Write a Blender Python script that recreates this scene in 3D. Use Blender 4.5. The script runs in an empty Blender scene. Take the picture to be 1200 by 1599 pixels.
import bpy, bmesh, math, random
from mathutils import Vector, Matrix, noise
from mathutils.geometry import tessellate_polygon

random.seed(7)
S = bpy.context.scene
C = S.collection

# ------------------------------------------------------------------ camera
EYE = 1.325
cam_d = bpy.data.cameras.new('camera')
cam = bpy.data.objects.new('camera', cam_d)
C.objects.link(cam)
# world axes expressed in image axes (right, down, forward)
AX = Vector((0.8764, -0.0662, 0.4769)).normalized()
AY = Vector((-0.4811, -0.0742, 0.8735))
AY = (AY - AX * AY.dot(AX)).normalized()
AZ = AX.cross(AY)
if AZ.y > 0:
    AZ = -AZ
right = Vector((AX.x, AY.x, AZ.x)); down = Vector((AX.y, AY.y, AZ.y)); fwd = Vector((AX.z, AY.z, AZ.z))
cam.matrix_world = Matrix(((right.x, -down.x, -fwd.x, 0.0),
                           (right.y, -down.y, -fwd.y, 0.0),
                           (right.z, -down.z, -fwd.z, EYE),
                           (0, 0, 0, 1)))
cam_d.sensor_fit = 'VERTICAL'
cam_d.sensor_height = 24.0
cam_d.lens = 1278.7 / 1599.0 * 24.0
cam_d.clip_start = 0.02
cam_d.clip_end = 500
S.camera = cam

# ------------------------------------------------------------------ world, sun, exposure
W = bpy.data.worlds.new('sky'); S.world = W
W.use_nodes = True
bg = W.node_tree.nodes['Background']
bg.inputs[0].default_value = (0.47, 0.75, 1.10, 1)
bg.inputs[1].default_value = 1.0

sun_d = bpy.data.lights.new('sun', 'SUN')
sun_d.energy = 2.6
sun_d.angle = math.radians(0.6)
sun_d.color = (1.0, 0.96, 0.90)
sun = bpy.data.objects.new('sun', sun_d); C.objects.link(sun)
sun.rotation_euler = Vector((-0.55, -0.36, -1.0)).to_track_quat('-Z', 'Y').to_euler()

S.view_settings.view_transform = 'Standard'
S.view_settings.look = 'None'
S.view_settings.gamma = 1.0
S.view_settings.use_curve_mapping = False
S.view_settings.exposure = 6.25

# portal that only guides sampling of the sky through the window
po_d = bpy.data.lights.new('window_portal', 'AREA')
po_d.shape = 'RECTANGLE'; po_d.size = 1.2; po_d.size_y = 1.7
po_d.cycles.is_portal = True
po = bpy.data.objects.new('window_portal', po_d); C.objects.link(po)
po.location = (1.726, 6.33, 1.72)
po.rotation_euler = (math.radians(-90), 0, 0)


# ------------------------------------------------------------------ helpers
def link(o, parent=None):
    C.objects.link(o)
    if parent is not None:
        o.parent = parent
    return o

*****

== EXERCISE PROMPT ==
Print, unaltered, every line from the beginning of the material down to the line with "C = S.collection".

== RESPONSE FOR THIS EXERCISE ==
Write a Blender Python script that recreates this scene in 3D. Use Blender 4.5. The script runs in an empty Blender scene. Take the picture to be 1200 by 1599 pixels.
import bpy, bmesh, math, random
from mathutils import Vector, Matrix, noise
from mathutils.geometry import tessellate_polygon

random.seed(7)
S = bpy.context.scene
C = S.collection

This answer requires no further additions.